NEUQUÉN (AN).- De Nevares se llevó a la tumba -a su "encuentro definitivo con Tata Dios" diría él- un secreto que en su tiempo habría hecho empalidecer no sólo a los neuquinos que le profesaban una devoción sin reservas por su valiente lucha contra la represión criminal de la última dictadura, sino a todo el país.
A finales de 1978, durante uno de sus frecuentes viajes a Buenos Aires para encontrarse con las Madres de Plaza de Mayo, un grupo de tareas estuvo a punto de secuestrarlo o, quién sabe, asesinarlo.
Acaso porque sabía que el miedo "es contagioso y paralizante" y por eso es mejor conjurarlo como a los malos espíritus, De Nevares se cuidó de ventilar el tema en su momento. Luego, durante los años que separaron el episodio de su ida de este mundo don Jaime, fiel a su proverbial sobriedad, se guardó los detalles de aquel atentado fallido con el que los represores del Proceso estuvieron a punto de borrar del mapa al segundo obispo argentino después de monseñor Enrique Angelelli, caído en La Rioja en 1976.
En Aeroparque
La que sigue es la historia de aquel episodio -que al menos tres fuentes confirmaron a este diario- contado por un amigo del obispo, protagonista casual de los hechos.
Hacia finales de 1978, después del Mundial de Fútbol y antes de la llegada de la Comisión Interamericana de Derechos Humanos (CIDH) de la OEA que empezó a ventilar en el mundo los horrores de la dictadura, cuando el terror todavía hacía la pata ancha en la Argentina, De Nevares fue interceptado en Aeroparque por un joven con el que había hecho amistad cuando hizo el servicio militar en Neuquén y con el que mantenía contacto por correspondencia.
Tras avisar telefónicamente a De Nevares que en su próxima visita a Buenos Aires corría riesgo de muerte, el joven cuyo nombre era Alberto, fue hasta Aeroparque con otras dos personas y rescató al obispo del escenario donde se supone que podía ser víctima de un atentado, llevándolo en un vehículo hasta un lugar seguro.
Al parecer Alberto, quien para ese entonces se había casado y tenía un hijo cuyo padrino era el obispo, había ingresado al cuerpo de Bomberos de la Policía Federal, y en su trabajo había tenido conocimiento de que un grupo de tareas tramaba operar contra el prelado, inclusive que ya había requerido la temible "zona liberada" para actuar sobre su presa.
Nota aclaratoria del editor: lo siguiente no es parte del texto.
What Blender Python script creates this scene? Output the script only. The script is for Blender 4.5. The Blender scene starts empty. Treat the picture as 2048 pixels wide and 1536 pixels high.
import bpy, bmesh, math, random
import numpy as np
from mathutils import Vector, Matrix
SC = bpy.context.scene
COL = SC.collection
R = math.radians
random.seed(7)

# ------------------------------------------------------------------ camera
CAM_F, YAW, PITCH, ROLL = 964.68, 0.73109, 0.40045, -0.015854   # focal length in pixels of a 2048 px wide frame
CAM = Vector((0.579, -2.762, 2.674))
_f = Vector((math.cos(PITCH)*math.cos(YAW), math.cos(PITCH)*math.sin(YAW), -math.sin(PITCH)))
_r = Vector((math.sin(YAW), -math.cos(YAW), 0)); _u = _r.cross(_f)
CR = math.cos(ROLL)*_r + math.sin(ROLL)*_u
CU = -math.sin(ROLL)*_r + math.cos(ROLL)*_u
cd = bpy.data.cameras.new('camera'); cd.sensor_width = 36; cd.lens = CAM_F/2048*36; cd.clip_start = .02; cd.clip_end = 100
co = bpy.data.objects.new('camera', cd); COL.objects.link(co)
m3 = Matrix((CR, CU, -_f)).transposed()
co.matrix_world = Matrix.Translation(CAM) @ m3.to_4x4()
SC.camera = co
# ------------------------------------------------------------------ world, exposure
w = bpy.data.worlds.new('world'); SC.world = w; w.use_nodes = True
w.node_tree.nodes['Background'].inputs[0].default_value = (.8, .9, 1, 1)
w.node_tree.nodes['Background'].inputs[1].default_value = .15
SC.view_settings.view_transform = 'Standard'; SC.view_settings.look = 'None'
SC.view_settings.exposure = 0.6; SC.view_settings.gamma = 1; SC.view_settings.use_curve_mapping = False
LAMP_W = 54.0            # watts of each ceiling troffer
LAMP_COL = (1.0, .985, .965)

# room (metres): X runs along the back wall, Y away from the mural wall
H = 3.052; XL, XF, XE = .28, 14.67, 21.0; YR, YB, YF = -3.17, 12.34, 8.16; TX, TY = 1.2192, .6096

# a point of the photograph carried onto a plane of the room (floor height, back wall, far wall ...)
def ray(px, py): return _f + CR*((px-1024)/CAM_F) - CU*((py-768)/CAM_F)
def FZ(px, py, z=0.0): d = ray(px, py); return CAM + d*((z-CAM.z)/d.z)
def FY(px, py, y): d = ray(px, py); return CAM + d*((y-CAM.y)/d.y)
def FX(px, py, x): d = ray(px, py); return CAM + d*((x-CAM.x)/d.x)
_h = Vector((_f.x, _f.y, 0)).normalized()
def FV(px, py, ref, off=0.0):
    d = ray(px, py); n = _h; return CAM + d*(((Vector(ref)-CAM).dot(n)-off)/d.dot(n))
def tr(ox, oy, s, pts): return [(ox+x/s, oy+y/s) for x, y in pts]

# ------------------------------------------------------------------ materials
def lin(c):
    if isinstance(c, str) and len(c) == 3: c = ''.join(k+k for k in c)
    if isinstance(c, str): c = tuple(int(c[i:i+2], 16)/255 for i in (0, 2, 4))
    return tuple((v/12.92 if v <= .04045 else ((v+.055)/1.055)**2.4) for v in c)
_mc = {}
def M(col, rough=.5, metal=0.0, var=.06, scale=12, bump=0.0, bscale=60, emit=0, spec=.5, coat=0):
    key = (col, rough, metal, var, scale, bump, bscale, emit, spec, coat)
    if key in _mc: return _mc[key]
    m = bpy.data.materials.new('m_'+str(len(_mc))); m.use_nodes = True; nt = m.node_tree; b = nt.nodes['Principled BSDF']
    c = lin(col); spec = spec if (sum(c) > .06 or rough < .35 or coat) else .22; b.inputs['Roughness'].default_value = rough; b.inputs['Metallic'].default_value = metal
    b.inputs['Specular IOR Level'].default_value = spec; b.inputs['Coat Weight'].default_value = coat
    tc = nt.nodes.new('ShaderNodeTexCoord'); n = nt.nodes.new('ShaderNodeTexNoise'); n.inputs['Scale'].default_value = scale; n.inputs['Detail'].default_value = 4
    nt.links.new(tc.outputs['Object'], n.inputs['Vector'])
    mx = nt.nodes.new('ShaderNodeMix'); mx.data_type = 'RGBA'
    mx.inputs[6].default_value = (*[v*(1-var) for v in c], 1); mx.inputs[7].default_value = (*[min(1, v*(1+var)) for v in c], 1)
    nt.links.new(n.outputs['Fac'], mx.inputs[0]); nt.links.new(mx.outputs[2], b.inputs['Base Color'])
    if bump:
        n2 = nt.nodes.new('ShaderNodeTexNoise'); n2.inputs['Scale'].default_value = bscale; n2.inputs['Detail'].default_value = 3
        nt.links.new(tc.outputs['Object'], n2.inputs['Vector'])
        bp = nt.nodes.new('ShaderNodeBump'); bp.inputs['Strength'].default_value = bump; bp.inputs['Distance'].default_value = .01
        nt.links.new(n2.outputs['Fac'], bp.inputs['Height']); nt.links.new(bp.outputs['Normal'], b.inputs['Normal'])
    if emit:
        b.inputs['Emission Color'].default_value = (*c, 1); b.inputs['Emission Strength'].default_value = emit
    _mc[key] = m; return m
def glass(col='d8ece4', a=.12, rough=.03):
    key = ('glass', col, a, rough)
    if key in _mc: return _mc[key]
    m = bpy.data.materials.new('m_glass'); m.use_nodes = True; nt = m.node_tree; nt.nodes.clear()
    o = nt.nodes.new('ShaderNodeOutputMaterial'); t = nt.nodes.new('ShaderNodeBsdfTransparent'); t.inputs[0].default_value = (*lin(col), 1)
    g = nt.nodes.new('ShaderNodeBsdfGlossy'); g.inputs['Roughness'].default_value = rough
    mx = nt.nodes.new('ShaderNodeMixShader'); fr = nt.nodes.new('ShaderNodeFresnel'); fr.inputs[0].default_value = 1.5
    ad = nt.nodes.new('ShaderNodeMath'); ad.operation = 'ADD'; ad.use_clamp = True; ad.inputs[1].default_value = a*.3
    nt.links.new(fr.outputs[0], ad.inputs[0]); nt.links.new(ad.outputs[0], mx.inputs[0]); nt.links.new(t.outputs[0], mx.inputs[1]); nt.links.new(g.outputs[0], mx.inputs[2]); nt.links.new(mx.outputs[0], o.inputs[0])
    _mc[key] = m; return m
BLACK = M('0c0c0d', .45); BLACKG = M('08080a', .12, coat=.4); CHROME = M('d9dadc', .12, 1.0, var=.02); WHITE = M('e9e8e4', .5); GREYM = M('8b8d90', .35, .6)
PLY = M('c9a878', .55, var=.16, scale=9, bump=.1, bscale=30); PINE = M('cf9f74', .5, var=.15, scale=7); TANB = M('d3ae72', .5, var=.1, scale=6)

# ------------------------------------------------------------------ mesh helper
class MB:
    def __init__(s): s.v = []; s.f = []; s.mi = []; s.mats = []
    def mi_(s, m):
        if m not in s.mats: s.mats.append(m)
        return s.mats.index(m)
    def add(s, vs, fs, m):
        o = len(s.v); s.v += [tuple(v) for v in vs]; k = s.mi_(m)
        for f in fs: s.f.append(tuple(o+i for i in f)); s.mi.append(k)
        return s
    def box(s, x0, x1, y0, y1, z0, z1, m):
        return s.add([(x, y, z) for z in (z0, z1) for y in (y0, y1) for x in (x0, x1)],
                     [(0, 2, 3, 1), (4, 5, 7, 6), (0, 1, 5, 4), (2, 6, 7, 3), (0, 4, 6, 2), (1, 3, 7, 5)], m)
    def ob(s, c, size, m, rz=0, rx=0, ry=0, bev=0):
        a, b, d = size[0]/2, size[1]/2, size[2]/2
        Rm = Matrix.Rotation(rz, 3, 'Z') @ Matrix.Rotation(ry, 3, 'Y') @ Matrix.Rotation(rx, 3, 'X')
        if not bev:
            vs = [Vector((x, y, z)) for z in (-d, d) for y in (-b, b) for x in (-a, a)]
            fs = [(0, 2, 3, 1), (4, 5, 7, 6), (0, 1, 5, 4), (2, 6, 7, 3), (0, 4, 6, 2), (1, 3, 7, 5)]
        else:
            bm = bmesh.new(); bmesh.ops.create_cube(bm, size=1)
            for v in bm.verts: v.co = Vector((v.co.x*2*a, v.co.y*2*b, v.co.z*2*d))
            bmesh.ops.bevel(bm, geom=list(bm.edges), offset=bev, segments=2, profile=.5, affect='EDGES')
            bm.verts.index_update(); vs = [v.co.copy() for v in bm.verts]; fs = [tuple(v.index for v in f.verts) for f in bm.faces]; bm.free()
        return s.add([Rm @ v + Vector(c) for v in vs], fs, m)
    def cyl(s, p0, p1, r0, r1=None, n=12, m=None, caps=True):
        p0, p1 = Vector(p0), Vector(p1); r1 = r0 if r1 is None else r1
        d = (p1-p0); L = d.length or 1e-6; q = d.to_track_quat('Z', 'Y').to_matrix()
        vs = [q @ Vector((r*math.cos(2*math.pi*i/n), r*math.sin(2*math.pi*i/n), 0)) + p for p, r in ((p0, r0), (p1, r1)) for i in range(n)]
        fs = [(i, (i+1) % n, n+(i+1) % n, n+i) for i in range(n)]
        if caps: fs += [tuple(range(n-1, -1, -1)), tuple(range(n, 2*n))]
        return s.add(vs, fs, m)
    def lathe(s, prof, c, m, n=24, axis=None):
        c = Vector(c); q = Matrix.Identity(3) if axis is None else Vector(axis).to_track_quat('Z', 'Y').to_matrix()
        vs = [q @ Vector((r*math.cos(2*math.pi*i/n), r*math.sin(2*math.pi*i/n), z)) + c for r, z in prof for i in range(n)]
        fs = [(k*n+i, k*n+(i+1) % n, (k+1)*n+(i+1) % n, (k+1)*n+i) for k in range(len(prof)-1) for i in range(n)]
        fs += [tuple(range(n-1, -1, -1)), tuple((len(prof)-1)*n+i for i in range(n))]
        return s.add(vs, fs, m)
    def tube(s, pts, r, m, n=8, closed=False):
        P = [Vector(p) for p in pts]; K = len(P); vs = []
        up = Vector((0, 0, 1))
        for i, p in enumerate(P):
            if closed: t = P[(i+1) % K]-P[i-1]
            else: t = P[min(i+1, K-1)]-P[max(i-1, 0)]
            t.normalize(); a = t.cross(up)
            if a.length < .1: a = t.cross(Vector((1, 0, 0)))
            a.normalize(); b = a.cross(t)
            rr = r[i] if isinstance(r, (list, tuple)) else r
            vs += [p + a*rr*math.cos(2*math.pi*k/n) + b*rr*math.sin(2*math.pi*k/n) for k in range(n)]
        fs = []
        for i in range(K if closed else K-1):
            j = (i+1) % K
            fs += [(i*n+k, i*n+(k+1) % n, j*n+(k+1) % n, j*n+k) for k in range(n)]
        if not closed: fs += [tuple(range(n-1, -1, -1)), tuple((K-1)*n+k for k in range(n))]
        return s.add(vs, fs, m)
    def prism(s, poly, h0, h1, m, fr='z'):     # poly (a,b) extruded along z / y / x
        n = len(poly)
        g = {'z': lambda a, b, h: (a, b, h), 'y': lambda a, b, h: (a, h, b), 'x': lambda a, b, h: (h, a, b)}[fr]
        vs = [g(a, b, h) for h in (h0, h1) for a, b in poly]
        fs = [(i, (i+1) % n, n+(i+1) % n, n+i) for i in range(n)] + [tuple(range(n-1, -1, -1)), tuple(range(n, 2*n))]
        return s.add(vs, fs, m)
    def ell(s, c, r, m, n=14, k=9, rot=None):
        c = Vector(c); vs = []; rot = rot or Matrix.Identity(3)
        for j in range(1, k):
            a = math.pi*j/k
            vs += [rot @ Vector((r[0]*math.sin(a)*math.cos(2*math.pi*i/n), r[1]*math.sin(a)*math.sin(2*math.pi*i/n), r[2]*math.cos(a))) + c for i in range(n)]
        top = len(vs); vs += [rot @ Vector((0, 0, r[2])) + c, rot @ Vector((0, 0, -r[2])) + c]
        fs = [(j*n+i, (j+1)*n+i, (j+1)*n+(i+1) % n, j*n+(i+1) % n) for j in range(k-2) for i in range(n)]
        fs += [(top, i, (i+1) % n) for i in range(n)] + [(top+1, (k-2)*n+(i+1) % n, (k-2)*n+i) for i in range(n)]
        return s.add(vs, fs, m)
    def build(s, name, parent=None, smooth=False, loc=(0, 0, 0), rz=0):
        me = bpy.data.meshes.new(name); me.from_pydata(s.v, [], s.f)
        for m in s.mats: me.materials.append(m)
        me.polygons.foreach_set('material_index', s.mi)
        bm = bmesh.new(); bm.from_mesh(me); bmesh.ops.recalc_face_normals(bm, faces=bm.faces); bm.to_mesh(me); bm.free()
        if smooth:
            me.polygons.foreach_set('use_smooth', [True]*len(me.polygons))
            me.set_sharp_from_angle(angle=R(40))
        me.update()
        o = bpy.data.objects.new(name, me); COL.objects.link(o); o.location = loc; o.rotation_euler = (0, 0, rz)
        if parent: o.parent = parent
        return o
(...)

Alberto -las fuentes no recuerdan su apellido- llegó a ser encargado de la Casa del Soldado, una especie de club del conscripto que De Nevares, con su gran corazón, armó en dependencias del obispado para poner bajo su protección a los muchos colimbas de otras partes del país que pasaban sus francos deambulando por las frías calles de la capital neuquina.
El episodio de Aeroparque fue presenciado por el cura Rubén Capitanio, actual párroco de Centenario, que en ese entonces se desempeñaba como encargado de la casa de formación para seminaristas neuquinos del barrio de Villa Devoto de la Capital Federal, y que había concurrido a Aeroparque, como era su costumbre, para llevar al obispo en un Citroën destartalado durante sus desplazamientos por la capital.
Testimonio directo
"En esa oportunidad De Nevares llamó por teléfono y me hizo llegar el mensaje de que no fuera a buscarlo seguramente porque, enterado de que se iba a suscitar una situación de riesgo, quería ponerme a resguardo. Pero a mí me interesaba asegurarme la visita de él a nuestra casa, y fui igual", refiere el cura párroco Capitanio.
"Cuando me vio yo le noté la cara de sorpresa, y en cuanto traspuso la puerta de la sala de embarque tres personas se me adelantaron y lo rodearon, haciéndole un verdadero escudo humano. Yo no sabía nada y me sorprendí. Enseguida el obispo les aclaró a los tres extraños, como para calmarlos: 'quédense tranquilos que es el padre Capitanio'. Luego, mirándome a mí me dijo: 'para qué viniste, sos incorregible'".
"Don Jaime tenía el criterio sabio de no dejar avanzar al miedo porque -decía- es contagioso y paralizante. Un día, cuando había pasado mucho tiempo de la dictadura, me confesó que más de una vez había sentido miedo al entrar de noche solo al obispado", continuó relatando Capitanio.
No obstante, el cura de Centenario recuerda que Jaime "no perdía nunca el humor, ni en los momentos más difíciles", y reflexiona sobre el hecho de que "Dios es justo, (porque) con la poca cabeza que tenemos lo peor sería que la usáramos para asustarnos".